**Stated goal:**
Copy each line that holds "pixels".

**Data extract:**

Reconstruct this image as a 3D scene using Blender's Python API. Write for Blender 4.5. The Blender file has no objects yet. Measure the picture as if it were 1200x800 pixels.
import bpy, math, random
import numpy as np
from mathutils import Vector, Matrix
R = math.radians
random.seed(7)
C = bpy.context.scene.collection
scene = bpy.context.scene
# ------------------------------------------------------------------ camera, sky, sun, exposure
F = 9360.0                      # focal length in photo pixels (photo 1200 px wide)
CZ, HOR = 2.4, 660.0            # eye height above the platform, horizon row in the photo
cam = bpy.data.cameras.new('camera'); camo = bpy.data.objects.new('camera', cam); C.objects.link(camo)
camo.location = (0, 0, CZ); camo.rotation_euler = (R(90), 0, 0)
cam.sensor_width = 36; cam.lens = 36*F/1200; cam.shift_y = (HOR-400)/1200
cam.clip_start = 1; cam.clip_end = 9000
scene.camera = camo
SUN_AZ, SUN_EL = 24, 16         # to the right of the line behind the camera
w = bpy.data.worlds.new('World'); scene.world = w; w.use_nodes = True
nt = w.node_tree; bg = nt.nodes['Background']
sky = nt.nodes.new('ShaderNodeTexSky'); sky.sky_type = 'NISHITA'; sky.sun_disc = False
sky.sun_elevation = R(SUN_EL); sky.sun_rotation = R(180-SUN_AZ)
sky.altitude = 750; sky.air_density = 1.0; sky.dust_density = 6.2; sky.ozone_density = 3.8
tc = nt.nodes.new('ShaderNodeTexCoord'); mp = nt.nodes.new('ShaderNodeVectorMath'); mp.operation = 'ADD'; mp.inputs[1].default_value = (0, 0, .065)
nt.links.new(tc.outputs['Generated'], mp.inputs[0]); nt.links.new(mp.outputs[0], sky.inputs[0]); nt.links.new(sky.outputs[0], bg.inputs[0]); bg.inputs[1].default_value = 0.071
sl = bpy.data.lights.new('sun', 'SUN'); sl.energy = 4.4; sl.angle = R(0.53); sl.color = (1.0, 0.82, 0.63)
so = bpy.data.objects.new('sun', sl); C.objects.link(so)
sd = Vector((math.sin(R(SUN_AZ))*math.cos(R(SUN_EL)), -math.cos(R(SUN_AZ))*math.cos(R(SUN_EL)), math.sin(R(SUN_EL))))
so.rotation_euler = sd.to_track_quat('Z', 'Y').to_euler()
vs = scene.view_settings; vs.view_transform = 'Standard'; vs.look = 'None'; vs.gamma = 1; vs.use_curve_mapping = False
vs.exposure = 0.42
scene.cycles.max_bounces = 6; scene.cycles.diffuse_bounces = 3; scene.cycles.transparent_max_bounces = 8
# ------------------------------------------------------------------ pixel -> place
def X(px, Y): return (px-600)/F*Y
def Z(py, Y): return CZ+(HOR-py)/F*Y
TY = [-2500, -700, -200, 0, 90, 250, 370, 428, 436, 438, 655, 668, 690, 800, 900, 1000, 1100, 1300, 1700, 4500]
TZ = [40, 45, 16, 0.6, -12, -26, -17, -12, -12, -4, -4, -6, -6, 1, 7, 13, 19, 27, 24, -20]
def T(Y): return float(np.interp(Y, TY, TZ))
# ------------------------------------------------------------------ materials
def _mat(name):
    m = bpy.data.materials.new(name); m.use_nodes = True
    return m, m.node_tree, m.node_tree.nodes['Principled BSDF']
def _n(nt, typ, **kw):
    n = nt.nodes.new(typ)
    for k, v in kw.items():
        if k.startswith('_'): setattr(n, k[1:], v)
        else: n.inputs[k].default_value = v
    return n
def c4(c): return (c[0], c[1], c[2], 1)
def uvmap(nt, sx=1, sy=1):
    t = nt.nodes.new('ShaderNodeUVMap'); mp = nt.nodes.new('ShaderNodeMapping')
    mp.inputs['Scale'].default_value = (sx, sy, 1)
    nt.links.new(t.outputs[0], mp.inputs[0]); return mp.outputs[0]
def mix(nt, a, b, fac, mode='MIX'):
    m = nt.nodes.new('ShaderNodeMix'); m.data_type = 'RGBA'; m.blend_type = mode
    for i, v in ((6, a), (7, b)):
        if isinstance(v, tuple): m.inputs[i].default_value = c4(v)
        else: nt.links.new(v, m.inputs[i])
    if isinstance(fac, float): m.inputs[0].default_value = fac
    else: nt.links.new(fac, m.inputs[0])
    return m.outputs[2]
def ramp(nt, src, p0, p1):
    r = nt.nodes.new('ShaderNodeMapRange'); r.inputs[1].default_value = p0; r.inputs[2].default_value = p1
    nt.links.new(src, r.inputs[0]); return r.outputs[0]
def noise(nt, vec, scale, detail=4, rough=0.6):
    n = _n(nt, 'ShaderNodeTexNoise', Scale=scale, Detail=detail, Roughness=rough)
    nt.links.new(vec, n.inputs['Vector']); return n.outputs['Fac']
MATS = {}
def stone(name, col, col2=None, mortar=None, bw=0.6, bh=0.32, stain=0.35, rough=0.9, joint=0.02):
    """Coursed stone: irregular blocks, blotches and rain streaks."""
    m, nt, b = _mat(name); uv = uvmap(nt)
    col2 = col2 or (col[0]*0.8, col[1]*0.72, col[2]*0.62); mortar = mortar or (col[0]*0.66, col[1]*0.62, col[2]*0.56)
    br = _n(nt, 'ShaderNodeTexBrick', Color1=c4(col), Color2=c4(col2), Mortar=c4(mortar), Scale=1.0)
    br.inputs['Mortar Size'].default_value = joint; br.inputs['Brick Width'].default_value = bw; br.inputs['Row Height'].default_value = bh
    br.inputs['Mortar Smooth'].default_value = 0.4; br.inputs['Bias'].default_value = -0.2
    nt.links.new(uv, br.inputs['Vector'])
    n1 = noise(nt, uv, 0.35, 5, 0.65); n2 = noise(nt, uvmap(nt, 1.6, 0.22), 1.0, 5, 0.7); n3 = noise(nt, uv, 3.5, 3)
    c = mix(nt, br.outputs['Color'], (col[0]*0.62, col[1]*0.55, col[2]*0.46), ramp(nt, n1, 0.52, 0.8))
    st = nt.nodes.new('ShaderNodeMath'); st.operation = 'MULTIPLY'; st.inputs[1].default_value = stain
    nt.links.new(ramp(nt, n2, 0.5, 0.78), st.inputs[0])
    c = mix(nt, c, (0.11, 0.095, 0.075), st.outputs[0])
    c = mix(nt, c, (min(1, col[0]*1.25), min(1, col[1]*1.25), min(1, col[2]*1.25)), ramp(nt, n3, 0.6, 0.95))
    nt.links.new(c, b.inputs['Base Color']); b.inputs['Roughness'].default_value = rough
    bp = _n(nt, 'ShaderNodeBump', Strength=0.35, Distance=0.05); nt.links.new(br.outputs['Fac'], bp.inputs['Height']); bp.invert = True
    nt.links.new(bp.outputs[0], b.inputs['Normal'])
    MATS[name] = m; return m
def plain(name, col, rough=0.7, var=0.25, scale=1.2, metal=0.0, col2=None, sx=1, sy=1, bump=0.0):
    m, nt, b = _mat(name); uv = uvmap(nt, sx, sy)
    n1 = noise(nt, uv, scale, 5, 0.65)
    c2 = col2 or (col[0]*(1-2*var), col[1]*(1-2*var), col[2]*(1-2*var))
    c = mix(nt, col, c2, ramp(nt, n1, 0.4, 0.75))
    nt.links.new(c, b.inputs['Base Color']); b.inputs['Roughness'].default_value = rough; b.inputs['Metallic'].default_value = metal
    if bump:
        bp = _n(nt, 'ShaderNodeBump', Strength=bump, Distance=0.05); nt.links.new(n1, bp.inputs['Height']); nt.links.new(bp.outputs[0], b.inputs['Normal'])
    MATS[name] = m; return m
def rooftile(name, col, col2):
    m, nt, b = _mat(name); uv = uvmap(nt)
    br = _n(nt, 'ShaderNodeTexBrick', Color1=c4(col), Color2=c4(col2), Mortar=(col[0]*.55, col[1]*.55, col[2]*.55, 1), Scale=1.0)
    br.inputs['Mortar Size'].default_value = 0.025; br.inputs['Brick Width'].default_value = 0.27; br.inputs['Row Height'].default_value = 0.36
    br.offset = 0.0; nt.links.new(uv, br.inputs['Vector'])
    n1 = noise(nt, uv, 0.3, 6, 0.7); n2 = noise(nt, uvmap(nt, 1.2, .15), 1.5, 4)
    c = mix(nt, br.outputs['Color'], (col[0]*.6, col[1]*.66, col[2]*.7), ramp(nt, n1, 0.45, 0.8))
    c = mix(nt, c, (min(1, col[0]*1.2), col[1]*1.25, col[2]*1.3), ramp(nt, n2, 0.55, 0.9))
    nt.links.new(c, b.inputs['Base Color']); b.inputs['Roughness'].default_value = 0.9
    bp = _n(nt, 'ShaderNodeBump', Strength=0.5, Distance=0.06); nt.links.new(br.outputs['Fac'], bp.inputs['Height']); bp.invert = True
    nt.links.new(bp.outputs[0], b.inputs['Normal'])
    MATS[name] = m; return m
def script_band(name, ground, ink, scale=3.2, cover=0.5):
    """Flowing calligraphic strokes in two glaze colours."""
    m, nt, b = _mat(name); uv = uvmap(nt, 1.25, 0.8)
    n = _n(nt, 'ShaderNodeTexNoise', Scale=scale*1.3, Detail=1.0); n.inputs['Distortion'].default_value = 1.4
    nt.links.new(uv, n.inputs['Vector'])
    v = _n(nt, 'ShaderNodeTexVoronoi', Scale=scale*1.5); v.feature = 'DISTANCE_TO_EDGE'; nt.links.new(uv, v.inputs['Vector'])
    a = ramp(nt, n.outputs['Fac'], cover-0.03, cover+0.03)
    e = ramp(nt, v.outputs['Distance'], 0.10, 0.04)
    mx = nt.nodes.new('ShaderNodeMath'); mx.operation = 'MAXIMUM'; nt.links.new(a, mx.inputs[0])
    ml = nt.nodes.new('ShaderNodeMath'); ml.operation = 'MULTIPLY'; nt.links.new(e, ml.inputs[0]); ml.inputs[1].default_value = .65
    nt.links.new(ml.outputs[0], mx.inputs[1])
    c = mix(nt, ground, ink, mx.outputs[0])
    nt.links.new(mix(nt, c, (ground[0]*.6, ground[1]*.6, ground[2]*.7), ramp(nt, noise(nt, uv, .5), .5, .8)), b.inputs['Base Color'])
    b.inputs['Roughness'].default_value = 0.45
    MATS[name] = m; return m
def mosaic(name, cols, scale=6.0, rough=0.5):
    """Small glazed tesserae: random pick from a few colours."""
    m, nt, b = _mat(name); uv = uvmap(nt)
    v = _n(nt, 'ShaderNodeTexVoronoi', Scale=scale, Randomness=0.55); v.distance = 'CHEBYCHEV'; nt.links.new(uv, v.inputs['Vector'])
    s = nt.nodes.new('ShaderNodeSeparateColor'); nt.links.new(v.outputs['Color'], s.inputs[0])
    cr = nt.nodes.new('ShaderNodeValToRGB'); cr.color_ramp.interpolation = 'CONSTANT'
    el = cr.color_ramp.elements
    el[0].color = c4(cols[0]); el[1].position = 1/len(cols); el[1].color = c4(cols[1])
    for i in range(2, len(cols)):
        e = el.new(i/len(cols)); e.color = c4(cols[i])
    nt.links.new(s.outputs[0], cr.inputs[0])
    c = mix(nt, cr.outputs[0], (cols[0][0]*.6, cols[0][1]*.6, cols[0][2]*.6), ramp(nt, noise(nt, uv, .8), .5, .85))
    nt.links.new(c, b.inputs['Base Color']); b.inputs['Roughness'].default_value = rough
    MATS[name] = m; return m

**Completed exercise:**
Reconstruct this image as a 3D scene using Blender's Python API. Write for Blender 4.5. The Blender file has no objects yet. Measure the picture as if it were 1200x800 pixels.
F = 9360.0                      # focal length in photo pixels (photo 1200 px wide)